The first-quarter jump in corporate capital spending appears to reflect the fact that some firms are "re-shoring" industrial production back to Japan from investment destinations such as China in the light of the yen's sharp drop and the consequent fall in Japanese export prices, some analysts said.

But the flip side of this is that the costs of imported raw materials and components or assemblies is rising. At the same time, the yen's fall to a 13-year low of around 125.3 to the US dollar has spurred fears of some form of retaliation by Japan's key trading partners.

Reflecting these concerns, the Nikkei-225 stock average eased slightly on Monday, to close marginally lower at 20,457.19, after an initial rise triggered by the revised GDP data.

Japan's economy expanded for a second consecutive quarter in the first three months of this year, with first-quarter growth comfortably exceeding an upwardly revised one per cent during the final quarter of 2014 on a "real" or inflation-adjusted basis.
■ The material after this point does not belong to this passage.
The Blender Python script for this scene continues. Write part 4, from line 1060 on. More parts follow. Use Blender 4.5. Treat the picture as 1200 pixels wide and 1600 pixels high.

The economy "is returning to a growth orbit", Prime Minister Shinzo Abe's spokesman Yasuhisa Kawamura was reported by Reuters as saying during a summit of Group of Seven leaders meeting in Germany on Sunday.

The upgraded GDP data followed publication of a Ministry of Finance survey last week, which showed corporate capital spending grew in Japan during the January-March period at the fastest pace in a year.

Corporate capex is a key component of GDP and has lagged in Japan until recently because of a period of weakness in domestic consumption following a hike in the national sales tax in April 2014. Japanese exports also went through a period of prolonged weakness until recently.

A government official attributed the latest upgrade in GDP to strong corporate capital spending, which the government sees as key to shoring up the economy, Kyodo reported.

Business investment gained 2.7 per cent in the first quarter, owing mainly to increased spending in the retail, electronics and service sectors, compared with a 0.4 per cent rise in the preliminary report.

However, private consumption, accounting for around 60 per cent of GDP, rose only 0.4 per cent, unchanged from the initial data, in a sign that households remained cautious about spending on the back of sluggish wage growth.

Senior economist Koya Miyamae at SMBC Nikko Securities in Tokyo was reported by Kyodo as saying that consumption and exports have turned out to be weak in April, and could weigh on the economic recovery down the road. "The economy could fall into negative growth in April-June," he said.

An average projection by 41 private sector economists, released last week by the Japan Center for Economic Research, showed that GDP growth is expected to slow to an annualised real 1.7 per cent in the three months to the end of June. In nominal terms, before adjustment for price changes, Japan's GDP jumped by an annualised 9.4 per cent in the first quarter - the fastest rate of growth since the second quarter of 1990.